Indonesia Perlu Serius Bangun Industri Surya Terpadu untuk Capai Target Energi Terbarukan

Gerbangkaltim.com, Jakarta – Pemerintah Indonesia didorong untuk segera membangun industri energi surya yang terintegrasi guna mengejar target pemanfaatan Pembangkit Listrik Tenaga Surya (PLTS) sebesar 108,7 GW pada 2060, sebagaimana tercantum dalam Rencana Umum Ketenagalistrikan Nasional (RUKN) 2025–2060.
Presiden Republik Indonesia, Prabowo Subianto, dalam sejumlah pernyataan, termasuk saat KTT BRICS, menegaskan pentingnya energi terbarukan—khususnya tenaga surya—sebagai langkah strategis menuju kemandirian energi nasional. Bahkan, Presiden optimistis Indonesia dapat beralih 100% ke energi terbarukan dalam satu dekade.

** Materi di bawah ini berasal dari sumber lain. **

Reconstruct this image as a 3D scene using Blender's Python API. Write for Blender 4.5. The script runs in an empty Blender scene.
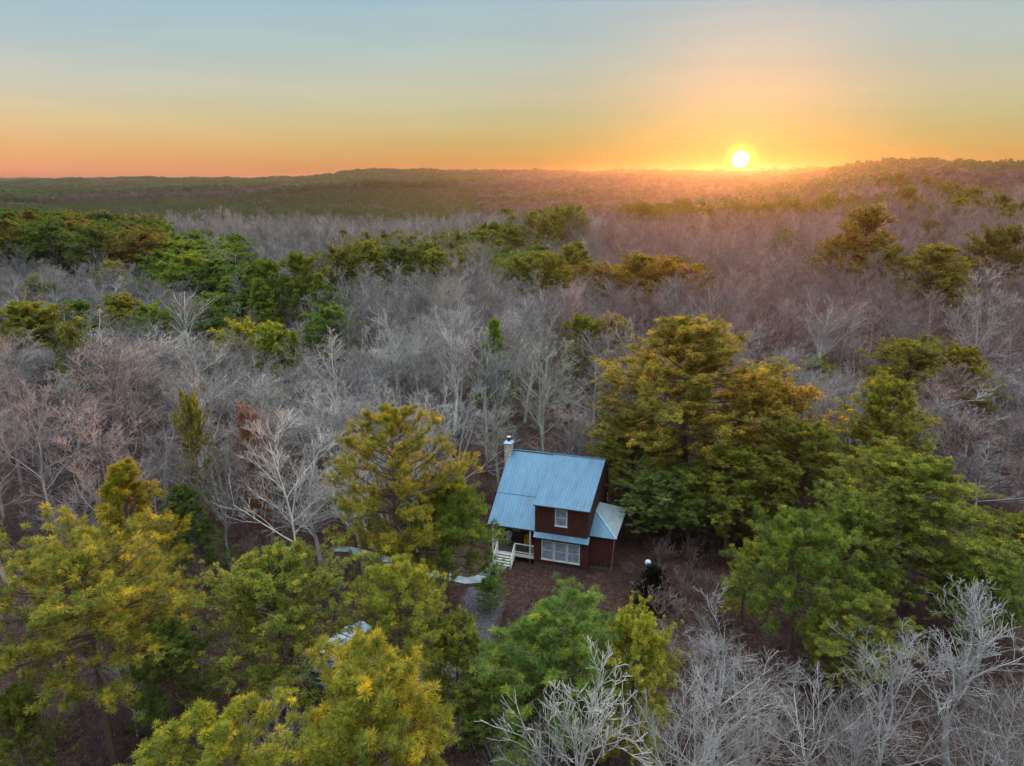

Institute for Essential Services Reform (IESR) menilai ambisi tersebut perlu dibarengi dengan langkah konkret di luar Rencana Usaha Penyediaan Tenaga Listrik (RUPTL), seperti penguatan rantai pasok industri PLTS dari hulu ke hilir.
“Indonesia memiliki potensi besar untuk menjadi pusat manufaktur PLTS, menggantikan dominasi Tiongkok dalam rantai pasok global,” ujar CEO IESR, Fabby Tumiwa, Selasa (5/8).
Fabby menekankan, kebutuhan teknologi fotovoltaik global terus meningkat, didorong oleh target nol emisi bersih (net zero emission) di berbagai negara. Lokasi strategis Indonesia, ditambah dengan potensi logistik efisien dan sumber daya mineral melimpah seperti pasir kuarsa, menjadi modal kuat bagi Indonesia untuk membangun industri surya nasional.
Melalui kolaborasi dengan Institut Teknologi Indonesia (ITI) dan Badan Riset dan Inovasi Nasional (BRIN), IESR telah menyusun Peta Jalan Rantai Pasok Industri Fotovoltaik Terintegrasi. Kajian ini mencakup strategi peningkatan permintaan dan produksi, pengembangan teknologi, penyelarasan kebijakan, dan penciptaan lapangan kerja.
Alvin Putra Sisdwinugraha, analis sistem energi IESR, menambahkan bahwa Indonesia saat ini sudah memiliki kapasitas produksi sel dan modul surya sebesar 10,6 GW dan 9,5 GW. Namun, tingkat utilisasi masih rendah akibat minimnya permintaan dalam negeri.
Selain penguatan teknologi dan efisiensi industri, kajian ini juga merekomendasikan:
-
Insentif fiskal dan nonfiskal,
-
Reformasi regulasi pengadaan dan tarif,
-
Harmonisasi bea masuk komponen PLTS,
-
Preferensi harga untuk produk lokal.
Dalam jangka panjang, IESR mendorong pembentukan konsorsium nasional energi surya sebagai langkah strategis untuk mempercepat integrasi dari hulu ke hilir. Indonesia juga perlu memperkuat kolaborasi kawasan seperti AFTA, mempercepat otomatisasi pabrik, hilirisasi bahan mentah, serta mendorong pembiayaan dan investasi asing yang mendukung alih teknologi.
IESR menegaskan bahwa industri surya yang kuat tidak hanya menopang transisi energi, tetapi juga membuka peluang ekspor teknologi dan pendapatan baru pasca-batu bara.